Value of .iwi.nz

The same issues corporates and businesses face in the online world in regards to branding and identity are also faced by Iwi. There is no difference between the commercial and Iwi groups and many other Indigenous Peoples of the world. The only exception is that Iwi have an authentic and protected area on the web with .iwi.nz .

 

More about .iwi.nz and registration here.

.iwi.nz is a specifically Iwi/Hapu/Taurahere Ropu only web address that is moderated by a real human who checks the authenticity of Iwi names and declines names that are not being registered by the Iwi. Only one company has the authority to register .iwi.nz names “FreeParking.co.nz” which further offers authenticity and security in .iwi.nz and is a further assurance to web site visitors and whānau that the web site they are visiting is really the genuine Iwi web site.

 

The importance for Iwi to register only in .iwi.nz is vital to ensure that Iwi protect both their online identity and for the online safety of Iwi members and whānau.

 

The issues of a non .iwi.nz address.
So often we hear of a web search for a tribe that takes a user to a gambling web site, an imitation site offering fake jewellery and resources or to pornographic content.

In New Zealand the issues for Iwi have faced is people who register Iwi names out of the .iwi.nz address and then offer them for sale at sometimes hundreds of dollars the price to register the name in the first place.

Another issue that Iwi face is having thier genuine web site duplicated so as it looks the same as the genuine Iwi web site. The scammers then use the fake site to gain personal information, credit card details etc. If this occurs, you will need to make a complaint to the Domain Name Commissioner Dispute Resolution Service.
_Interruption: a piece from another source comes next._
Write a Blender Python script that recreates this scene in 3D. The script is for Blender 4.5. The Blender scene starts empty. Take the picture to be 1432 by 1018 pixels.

Or a site is registered with the Iwi name out side if .iwi.nz and appears first in Google searches. This issue can be combated by asking your web developer or expert to make your web site rank higher in search engine rankings by using key words etc.

 

Previous widespread issues.

When .maori.nz was launched in 2002, a businessman bulk registered the majority of Iwi names and then offered them for sale. Likewise in 2012 the launch of the new .kwi.nz domain name saw a handful of individuals register Iwi names. In 2013 The New Zealand Maori Internet Society began its investigation and logged formal complaints about several of the names.

 

Potential issues on non .iwi.nz
Imagine someone searching the Internet for an Iwi organisation and finds IWIname.maori.nz and registers their personal details in a manner one would expect to find on an authentic Iwi web site. But unbeknown to the visitor, the web site is run by criminals who now have a database of contact details of whānau and individuals. It is very simple to do and is often seen with criminals registering names similar to a bank or other business name and creating almost identical web sites. It is called a phishing attack and happens more often than most people think.

Another common trick that online scammers use is ascertaining commonly misspelt word variants and registering those as genuine web addresses. For Iwi there is the added security concern that macrons can be added into web addresses, hence ngāi or ngāti can be added to a web address. Again this is another reason to use .iwi.nz as it is almost impossible for any fraudulent names to be registered, or at least for very long without the contact details of the person being recorded and the address cancelled.

 

If you do find yourself the victim of cybersquatting there are options available.

  1. The legal manner is to visit the Domain Name Commissioners (DNC) web site and use their Dispute Process http://www.dnc.org.nz
  2.  A social (and legal) manner that is often equally effective is to look at the registration details of the person/organisation who has registered the domain name by visiting www.dnz.org.nz and searching from the box on the left hand side. If the details appear to be false, such as a registration name being Mickey Mouse etc, you can complain to the DNC about false whois information.
  3. If the information is legit, it is public information and in the past has been published online to show the cybersquatters for what they are. This typically leads to a quick resolution.